When a camera is used, light from the environment is focused on an image plane and captured. This process reduces the dimensions of the data taken in by the camera from three to two (light from a 3D scene is stored on a 2D image). Each pixel on the image plane therefore corresponds to a shaft of light from the original scene. Camera resectioning determines which incoming light is associated with each pixel on the resulting image. In an ideal pinhole camera, a simple projection matrix is enough to do this. With more complex camera systems, errors resulting from misaligned lenses and deformations in their structures can result in more complex distortions in the final image. See Hartley & Zisserman Chapter 7.

The camera projection matrix is derived from the intrinsic and extrinsic parameters of the camera, and is often represented by the series of transformations; e.g. a matrix of camera intrinsic parameters, a 3x3 rotation matrix, and a translation vector. The camera projection matrix can be used to associate points in a camera's image space with locations in 3D world space.

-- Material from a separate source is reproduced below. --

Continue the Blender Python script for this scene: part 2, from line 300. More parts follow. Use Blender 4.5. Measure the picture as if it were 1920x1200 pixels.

Camera resectioning is often used in the application of stereo vision where the camera projection matrices of two cameras are used to calculate the 3D world coordinates of a point viewed by both cameras.

Some people call this camera calibration, but many restrict the term camera calibration for the estimation of internal or intrinsic parameters only.

[edit] Algorithms

There are many different approaches to calculate the intrinsic and extrinisic parameters for a specific camera setup. A classical approach is Roger Y. Tsai's Algorithm. It is a 2-stage algorithm, calculating the pose (3D Orientation, and x-axis and y-axis translation) in first stage. In second stage it computes the focal length, distortion coefficients and the z-axis translation.